## WORK INSTRUCTIONS
Word for word, restate the lines from the start of the data below through the line containing "S.view_settings.exposure = 1.15;".

· · ·

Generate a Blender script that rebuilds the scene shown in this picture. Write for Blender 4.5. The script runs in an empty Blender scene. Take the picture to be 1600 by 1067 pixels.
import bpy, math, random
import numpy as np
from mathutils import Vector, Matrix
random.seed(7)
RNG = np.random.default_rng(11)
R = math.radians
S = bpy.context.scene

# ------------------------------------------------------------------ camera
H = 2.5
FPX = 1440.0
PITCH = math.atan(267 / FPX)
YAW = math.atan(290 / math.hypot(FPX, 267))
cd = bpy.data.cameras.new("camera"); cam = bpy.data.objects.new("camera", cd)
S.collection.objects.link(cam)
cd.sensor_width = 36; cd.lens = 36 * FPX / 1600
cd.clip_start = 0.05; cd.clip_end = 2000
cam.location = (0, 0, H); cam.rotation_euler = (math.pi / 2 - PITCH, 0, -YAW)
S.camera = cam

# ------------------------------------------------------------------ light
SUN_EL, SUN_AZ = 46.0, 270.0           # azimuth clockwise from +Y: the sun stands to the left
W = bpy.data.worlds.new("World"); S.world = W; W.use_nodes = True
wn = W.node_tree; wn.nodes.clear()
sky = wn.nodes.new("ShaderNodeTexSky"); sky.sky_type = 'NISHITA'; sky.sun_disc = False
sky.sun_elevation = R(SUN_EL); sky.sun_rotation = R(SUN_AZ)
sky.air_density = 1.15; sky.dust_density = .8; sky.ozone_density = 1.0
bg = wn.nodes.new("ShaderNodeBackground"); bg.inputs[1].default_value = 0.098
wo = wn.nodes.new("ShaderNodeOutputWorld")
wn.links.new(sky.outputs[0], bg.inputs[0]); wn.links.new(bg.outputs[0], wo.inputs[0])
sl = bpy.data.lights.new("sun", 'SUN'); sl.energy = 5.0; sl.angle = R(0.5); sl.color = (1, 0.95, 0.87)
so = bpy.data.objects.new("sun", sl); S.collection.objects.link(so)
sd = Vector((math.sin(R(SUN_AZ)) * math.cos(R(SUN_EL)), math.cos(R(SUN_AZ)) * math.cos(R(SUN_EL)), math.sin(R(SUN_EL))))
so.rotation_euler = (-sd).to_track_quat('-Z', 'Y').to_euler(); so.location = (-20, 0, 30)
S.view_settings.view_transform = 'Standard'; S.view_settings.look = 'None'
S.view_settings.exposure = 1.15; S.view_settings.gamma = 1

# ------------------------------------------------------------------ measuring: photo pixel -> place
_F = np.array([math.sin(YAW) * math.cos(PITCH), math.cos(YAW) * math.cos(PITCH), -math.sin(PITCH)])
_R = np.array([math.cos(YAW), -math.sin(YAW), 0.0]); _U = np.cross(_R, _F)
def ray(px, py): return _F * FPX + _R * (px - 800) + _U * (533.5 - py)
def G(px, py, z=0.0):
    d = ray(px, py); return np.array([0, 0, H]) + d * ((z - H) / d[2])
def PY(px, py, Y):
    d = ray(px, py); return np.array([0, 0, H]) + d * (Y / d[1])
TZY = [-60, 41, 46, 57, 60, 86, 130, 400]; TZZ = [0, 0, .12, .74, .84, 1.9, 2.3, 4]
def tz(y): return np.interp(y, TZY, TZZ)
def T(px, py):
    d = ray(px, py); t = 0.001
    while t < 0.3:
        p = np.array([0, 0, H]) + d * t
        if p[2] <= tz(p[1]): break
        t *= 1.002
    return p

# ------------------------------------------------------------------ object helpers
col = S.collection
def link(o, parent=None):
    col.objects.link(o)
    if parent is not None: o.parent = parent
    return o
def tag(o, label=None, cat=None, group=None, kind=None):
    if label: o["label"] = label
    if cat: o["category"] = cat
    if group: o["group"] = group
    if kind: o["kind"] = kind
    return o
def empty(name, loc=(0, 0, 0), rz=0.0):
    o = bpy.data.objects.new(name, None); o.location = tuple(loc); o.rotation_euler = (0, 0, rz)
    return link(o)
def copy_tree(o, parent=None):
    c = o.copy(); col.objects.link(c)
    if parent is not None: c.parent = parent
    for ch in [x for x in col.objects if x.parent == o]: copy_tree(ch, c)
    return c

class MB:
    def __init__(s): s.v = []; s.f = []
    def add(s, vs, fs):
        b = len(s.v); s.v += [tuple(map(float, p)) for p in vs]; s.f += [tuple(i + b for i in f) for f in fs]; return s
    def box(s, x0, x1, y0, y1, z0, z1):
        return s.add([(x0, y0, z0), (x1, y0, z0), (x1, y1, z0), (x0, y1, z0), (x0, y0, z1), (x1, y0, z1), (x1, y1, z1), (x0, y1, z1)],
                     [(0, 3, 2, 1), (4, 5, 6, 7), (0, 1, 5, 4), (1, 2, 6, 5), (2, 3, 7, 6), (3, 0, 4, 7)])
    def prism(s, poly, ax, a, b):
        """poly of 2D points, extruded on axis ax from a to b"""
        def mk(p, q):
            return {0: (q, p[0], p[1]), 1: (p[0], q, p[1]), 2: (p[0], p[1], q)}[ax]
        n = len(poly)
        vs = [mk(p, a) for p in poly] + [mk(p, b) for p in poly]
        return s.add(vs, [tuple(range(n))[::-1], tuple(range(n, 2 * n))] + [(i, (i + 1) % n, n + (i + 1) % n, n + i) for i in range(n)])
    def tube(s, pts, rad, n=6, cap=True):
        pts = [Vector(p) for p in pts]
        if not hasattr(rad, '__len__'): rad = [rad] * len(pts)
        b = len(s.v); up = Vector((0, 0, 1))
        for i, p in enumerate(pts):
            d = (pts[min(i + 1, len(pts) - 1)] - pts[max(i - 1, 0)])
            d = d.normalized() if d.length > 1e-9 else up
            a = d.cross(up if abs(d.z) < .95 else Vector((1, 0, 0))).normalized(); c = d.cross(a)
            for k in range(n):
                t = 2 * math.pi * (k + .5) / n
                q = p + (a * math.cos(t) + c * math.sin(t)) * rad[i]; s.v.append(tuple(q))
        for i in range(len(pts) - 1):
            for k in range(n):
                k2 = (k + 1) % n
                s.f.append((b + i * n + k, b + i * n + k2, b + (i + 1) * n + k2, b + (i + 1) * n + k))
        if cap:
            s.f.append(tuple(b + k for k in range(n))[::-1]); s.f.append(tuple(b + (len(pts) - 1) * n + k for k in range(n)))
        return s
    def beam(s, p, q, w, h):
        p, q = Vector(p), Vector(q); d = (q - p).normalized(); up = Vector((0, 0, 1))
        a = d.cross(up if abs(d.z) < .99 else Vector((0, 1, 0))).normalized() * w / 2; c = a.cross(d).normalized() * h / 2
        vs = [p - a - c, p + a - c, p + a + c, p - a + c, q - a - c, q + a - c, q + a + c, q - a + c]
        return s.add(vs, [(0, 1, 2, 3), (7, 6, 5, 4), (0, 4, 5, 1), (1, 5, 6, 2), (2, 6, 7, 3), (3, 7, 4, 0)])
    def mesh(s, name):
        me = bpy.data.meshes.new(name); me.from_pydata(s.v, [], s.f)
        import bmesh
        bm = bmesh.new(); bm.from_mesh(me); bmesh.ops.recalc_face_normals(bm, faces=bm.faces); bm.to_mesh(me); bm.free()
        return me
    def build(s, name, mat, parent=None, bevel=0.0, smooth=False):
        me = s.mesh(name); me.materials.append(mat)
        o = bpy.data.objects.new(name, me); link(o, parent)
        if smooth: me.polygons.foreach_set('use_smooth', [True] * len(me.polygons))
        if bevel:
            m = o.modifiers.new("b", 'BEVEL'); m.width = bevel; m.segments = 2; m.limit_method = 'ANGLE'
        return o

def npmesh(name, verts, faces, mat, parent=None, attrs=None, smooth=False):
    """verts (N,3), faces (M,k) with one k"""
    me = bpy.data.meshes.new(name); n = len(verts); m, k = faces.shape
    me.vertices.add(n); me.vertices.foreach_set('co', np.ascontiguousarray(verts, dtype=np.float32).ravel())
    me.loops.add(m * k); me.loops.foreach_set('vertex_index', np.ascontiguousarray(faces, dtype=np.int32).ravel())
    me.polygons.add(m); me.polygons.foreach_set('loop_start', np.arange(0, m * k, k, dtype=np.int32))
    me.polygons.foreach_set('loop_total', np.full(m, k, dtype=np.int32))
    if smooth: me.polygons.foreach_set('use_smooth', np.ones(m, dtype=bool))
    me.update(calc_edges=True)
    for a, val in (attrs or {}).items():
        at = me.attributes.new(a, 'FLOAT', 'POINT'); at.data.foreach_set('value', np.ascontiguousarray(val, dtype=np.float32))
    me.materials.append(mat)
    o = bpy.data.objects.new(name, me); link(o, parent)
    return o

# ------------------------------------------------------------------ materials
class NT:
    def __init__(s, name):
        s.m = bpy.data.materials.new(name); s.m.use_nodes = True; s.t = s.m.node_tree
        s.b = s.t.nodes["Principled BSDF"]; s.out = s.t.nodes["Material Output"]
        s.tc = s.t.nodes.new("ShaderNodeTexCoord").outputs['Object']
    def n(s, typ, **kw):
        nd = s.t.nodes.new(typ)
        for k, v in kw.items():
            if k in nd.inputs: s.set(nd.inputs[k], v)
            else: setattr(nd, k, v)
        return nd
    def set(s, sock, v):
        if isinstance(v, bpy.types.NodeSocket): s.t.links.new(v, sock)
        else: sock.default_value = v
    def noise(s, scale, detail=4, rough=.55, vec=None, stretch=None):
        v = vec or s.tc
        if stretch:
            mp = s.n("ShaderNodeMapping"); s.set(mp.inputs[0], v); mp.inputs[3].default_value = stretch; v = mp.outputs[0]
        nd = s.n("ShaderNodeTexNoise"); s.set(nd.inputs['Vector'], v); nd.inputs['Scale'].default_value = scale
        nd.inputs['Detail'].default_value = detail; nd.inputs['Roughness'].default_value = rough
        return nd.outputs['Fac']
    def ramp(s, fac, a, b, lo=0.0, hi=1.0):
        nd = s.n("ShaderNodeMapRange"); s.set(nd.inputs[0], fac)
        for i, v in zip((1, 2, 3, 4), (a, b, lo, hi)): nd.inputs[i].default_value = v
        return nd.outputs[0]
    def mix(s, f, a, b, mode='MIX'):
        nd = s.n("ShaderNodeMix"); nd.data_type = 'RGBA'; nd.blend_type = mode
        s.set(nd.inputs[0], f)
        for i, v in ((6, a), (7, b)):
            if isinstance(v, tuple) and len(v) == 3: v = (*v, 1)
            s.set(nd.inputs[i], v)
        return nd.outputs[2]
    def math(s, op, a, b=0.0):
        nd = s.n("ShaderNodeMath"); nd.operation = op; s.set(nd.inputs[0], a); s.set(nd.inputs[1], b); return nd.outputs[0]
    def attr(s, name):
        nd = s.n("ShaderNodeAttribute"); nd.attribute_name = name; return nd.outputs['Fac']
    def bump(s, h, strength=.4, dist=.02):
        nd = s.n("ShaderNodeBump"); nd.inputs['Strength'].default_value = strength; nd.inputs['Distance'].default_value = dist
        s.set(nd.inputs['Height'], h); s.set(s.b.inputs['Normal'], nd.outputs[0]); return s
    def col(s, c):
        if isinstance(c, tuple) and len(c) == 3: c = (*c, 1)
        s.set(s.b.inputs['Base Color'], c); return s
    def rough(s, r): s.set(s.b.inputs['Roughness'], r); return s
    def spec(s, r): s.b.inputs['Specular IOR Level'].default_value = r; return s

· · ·

## WRITTEN SOLUTION
Generate a Blender script that rebuilds the scene shown in this picture. Write for Blender 4.5. The script runs in an empty Blender scene. Take the picture to be 1600 by 1067 pixels.
import bpy, math, random
import numpy as np
from mathutils import Vector, Matrix
random.seed(7)
RNG = np.random.default_rng(11)
R = math.radians
S = bpy.context.scene

# ------------------------------------------------------------------ camera
H = 2.5
FPX = 1440.0
PITCH = math.atan(267 / FPX)
YAW = math.atan(290 / math.hypot(FPX, 267))
cd = bpy.data.cameras.new("camera"); cam = bpy.data.objects.new("camera", cd)
S.collection.objects.link(cam)
cd.sensor_width = 36; cd.lens = 36 * FPX / 1600
cd.clip_start = 0.05; cd.clip_end = 2000
cam.location = (0, 0, H); cam.rotation_euler = (math.pi / 2 - PITCH, 0, -YAW)
S.camera = cam

# ------------------------------------------------------------------ light
SUN_EL, SUN_AZ = 46.0, 270.0           # azimuth clockwise from +Y: the sun stands to the left
W = bpy.data.worlds.new("World"); S.world = W; W.use_nodes = True
wn = W.node_tree; wn.nodes.clear()
sky = wn.nodes.new("ShaderNodeTexSky"); sky.sky_type = 'NISHITA'; sky.sun_disc = False
sky.sun_elevation = R(SUN_EL); sky.sun_rotation = R(SUN_AZ)
sky.air_density = 1.15; sky.dust_density = .8; sky.ozone_density = 1.0
bg = wn.nodes.new("ShaderNodeBackground"); bg.inputs[1].default_value = 0.098
wo = wn.nodes.new("ShaderNodeOutputWorld")
wn.links.new(sky.outputs[0], bg.inputs[0]); wn.links.new(bg.outputs[0], wo.inputs[0])
sl = bpy.data.lights.new("sun", 'SUN'); sl.energy = 5.0; sl.angle = R(0.5); sl.color = (1, 0.95, 0.87)
so = bpy.data.objects.new("sun", sl); S.collection.objects.link(so)
sd = Vector((math.sin(R(SUN_AZ)) * math.cos(R(SUN_EL)), math.cos(R(SUN_AZ)) * math.cos(R(SUN_EL)), math.sin(R(SUN_EL))))
so.rotation_euler = (-sd).to_track_quat('-Z', 'Y').to_euler(); so.location = (-20, 0, 30)
S.view_settings.view_transform = 'Standard'; S.view_settings.look = 'None'
S.view_settings.exposure = 1.15; S.view_settings.gamma = 1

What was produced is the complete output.